Provided data:
** Start **

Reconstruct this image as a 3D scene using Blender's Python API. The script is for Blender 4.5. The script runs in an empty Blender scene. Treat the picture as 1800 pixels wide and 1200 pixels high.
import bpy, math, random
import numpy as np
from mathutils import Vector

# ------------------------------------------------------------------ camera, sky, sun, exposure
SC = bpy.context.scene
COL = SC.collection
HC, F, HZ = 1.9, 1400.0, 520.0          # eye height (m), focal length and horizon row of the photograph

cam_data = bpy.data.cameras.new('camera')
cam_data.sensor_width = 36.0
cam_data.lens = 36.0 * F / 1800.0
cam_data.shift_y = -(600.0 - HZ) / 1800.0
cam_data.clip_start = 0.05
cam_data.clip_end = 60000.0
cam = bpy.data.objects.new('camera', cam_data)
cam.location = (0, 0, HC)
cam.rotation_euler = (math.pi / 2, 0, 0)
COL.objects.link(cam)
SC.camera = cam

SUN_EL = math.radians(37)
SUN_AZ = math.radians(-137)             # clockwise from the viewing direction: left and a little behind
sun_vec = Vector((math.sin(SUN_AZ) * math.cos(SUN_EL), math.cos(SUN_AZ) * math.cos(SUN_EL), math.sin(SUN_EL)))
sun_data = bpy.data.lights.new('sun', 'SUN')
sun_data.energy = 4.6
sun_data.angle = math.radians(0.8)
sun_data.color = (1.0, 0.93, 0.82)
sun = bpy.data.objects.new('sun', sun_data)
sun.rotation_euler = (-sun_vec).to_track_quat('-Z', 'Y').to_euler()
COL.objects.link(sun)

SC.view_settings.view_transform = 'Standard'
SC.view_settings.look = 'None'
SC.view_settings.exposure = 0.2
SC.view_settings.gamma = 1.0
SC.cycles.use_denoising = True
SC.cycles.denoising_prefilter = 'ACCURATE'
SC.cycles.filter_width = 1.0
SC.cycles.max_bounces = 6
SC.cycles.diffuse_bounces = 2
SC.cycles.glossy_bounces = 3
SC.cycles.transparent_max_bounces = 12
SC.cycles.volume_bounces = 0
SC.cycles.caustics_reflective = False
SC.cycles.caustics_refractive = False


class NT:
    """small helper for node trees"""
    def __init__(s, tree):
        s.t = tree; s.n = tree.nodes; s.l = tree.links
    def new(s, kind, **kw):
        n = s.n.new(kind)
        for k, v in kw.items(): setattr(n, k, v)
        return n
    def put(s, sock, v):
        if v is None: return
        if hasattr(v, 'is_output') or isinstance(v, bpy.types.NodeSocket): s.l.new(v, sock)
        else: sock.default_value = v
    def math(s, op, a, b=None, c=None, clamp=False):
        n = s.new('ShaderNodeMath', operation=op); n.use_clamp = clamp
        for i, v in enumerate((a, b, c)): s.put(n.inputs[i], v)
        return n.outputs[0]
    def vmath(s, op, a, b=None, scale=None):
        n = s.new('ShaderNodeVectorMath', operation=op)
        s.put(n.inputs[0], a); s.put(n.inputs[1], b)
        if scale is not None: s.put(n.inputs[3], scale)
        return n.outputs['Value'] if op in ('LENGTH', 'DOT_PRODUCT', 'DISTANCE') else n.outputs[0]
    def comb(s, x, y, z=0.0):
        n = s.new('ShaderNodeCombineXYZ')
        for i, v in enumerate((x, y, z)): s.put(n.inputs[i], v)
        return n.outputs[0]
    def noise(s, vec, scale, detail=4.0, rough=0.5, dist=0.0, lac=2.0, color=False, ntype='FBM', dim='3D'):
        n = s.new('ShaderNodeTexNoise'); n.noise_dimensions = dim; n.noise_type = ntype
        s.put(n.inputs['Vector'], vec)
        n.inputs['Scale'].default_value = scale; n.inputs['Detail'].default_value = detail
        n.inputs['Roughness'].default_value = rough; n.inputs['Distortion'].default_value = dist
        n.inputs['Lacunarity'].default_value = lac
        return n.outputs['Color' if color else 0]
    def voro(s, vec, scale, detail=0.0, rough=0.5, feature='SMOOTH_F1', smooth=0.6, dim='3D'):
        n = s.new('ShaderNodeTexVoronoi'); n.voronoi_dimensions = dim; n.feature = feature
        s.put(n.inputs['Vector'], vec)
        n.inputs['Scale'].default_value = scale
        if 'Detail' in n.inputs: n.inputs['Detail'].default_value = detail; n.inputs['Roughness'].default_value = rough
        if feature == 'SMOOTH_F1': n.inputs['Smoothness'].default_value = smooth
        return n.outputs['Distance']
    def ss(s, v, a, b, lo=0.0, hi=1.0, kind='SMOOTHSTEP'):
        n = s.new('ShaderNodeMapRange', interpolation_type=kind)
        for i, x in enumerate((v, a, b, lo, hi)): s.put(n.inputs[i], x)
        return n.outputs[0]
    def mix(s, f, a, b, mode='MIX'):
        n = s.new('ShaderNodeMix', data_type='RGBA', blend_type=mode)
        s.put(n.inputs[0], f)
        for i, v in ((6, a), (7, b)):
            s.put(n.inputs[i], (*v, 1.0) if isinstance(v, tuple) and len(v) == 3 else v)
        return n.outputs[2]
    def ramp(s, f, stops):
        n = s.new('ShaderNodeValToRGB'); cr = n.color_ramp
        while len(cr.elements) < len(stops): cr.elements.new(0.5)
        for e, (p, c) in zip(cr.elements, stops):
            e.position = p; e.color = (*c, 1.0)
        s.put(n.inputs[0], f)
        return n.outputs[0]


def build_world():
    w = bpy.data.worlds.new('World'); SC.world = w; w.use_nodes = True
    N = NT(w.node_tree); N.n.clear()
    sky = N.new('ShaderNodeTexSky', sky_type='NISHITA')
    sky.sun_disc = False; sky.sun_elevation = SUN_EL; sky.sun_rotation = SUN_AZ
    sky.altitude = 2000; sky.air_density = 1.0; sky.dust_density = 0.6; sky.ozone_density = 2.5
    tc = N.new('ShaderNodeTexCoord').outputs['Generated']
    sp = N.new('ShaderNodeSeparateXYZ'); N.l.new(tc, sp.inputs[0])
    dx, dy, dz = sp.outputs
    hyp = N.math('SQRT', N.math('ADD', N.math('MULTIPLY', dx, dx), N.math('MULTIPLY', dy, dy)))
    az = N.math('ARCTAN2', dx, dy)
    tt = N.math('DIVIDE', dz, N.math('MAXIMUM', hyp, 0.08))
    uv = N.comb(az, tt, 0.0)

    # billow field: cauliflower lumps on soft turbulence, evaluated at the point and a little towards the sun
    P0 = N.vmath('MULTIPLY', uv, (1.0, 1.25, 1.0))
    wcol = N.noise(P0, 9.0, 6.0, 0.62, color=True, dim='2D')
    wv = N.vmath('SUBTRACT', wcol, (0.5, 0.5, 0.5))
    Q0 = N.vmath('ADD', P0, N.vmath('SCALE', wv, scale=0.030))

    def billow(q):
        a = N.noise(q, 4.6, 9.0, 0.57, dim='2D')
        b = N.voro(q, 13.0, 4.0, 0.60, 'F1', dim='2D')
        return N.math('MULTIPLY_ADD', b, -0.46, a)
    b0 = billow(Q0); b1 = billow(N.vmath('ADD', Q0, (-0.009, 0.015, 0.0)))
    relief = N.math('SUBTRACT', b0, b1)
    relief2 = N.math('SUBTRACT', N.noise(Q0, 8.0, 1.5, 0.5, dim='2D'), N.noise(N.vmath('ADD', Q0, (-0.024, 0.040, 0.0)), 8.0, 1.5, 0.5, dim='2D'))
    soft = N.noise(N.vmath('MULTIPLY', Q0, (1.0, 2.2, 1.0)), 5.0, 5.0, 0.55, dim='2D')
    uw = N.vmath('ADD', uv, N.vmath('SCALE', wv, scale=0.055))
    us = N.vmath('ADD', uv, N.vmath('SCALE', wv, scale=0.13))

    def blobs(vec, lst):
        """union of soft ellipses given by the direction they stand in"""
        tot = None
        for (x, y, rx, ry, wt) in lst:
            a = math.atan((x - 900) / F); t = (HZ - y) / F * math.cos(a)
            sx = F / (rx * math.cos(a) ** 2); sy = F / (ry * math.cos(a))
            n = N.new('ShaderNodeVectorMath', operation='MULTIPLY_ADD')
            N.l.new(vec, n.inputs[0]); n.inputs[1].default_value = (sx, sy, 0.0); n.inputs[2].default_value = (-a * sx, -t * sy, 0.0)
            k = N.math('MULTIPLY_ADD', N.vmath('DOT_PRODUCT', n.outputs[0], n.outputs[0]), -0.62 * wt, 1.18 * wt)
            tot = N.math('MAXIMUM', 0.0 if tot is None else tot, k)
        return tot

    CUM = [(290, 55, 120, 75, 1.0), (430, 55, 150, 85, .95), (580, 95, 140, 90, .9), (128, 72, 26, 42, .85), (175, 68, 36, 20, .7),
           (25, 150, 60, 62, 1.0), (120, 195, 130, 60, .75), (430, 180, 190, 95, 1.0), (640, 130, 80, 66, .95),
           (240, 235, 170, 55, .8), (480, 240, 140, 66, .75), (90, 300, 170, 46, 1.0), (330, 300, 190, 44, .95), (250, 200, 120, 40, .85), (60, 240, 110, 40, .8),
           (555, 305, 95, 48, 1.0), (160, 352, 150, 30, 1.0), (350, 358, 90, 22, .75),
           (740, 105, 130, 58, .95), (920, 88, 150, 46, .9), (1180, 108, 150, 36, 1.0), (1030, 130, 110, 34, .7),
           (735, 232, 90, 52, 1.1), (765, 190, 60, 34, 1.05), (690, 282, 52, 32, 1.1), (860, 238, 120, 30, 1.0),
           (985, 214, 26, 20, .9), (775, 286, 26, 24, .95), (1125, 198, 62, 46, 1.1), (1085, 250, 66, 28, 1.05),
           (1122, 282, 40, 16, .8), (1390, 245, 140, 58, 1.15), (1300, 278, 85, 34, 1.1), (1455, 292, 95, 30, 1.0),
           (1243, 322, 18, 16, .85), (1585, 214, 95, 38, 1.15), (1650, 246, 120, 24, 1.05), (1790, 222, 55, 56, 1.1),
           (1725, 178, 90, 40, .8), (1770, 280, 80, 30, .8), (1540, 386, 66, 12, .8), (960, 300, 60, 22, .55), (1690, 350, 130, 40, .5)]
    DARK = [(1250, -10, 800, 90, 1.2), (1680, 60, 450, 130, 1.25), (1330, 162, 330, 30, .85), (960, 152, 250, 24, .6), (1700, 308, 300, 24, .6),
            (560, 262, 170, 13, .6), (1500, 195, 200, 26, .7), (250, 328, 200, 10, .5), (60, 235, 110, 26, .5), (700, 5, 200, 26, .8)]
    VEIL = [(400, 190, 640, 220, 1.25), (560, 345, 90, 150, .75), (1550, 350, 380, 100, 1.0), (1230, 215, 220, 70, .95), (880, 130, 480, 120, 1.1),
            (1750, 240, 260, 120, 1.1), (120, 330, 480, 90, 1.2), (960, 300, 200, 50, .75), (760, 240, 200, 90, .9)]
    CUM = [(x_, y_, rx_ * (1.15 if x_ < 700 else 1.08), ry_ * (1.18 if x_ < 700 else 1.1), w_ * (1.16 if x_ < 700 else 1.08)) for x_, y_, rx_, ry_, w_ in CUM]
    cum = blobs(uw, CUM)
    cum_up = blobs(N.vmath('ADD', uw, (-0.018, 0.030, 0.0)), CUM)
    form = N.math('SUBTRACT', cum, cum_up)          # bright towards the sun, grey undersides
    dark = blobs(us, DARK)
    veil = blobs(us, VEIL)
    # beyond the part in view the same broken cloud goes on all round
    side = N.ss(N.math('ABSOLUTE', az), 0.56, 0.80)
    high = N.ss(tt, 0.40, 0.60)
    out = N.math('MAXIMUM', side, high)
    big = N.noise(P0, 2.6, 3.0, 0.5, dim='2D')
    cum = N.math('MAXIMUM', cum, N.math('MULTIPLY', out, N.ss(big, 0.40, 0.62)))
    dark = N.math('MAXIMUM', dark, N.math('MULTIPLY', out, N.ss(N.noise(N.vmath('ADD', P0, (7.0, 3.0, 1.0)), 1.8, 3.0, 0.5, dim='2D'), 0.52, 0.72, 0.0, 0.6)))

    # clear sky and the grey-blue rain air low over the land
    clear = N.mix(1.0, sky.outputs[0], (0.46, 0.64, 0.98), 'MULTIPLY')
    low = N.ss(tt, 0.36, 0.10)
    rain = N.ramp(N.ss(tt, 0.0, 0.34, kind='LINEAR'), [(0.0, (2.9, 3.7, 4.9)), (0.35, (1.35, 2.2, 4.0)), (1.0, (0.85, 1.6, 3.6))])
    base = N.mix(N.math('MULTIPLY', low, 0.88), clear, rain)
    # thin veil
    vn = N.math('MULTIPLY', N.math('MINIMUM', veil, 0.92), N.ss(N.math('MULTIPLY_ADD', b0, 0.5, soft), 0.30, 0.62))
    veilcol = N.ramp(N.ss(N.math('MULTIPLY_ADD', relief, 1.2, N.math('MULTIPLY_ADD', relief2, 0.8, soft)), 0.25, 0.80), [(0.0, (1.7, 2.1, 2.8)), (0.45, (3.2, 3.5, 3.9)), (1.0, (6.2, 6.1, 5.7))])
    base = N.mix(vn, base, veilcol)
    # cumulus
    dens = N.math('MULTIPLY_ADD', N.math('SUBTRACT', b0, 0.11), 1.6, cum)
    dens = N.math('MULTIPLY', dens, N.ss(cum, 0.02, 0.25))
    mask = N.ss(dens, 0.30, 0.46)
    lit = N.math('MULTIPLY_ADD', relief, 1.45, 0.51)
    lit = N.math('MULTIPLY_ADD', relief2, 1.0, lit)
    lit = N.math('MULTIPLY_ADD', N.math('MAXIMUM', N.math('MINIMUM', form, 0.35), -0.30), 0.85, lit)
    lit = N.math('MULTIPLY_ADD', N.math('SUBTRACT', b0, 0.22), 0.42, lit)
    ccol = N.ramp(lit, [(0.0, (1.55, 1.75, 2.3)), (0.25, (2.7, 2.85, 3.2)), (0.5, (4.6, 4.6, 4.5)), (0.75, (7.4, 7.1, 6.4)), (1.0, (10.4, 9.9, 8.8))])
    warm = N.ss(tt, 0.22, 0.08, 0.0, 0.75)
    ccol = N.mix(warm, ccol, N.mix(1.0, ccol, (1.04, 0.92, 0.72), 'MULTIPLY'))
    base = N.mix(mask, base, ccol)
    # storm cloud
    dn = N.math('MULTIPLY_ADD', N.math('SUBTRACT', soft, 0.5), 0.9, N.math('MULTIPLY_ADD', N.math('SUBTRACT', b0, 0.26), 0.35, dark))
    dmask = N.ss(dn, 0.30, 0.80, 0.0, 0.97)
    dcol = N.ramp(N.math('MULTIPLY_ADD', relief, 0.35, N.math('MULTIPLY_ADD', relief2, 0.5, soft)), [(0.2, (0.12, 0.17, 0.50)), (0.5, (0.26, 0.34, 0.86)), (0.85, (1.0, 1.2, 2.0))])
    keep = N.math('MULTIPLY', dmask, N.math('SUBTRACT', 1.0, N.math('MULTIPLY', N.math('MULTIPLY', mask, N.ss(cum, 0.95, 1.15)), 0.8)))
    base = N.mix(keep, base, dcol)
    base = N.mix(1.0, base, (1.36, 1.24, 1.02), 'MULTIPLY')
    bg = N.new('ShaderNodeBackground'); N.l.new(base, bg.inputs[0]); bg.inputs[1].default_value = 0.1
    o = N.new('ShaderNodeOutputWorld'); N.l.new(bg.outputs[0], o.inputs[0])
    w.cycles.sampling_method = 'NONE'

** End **

What is needed:
Only the lines from the opening of the material through the line with "from mathutils import Vector" should be echoed, exactly as written.

Response to the exercise:
Reconstruct this image as a 3D scene using Blender's Python API. The script is for Blender 4.5. The script runs in an empty Blender scene. Treat the picture as 1800 pixels wide and 1200 pixels high.
import bpy, math, random
import numpy as np
from mathutils import Vector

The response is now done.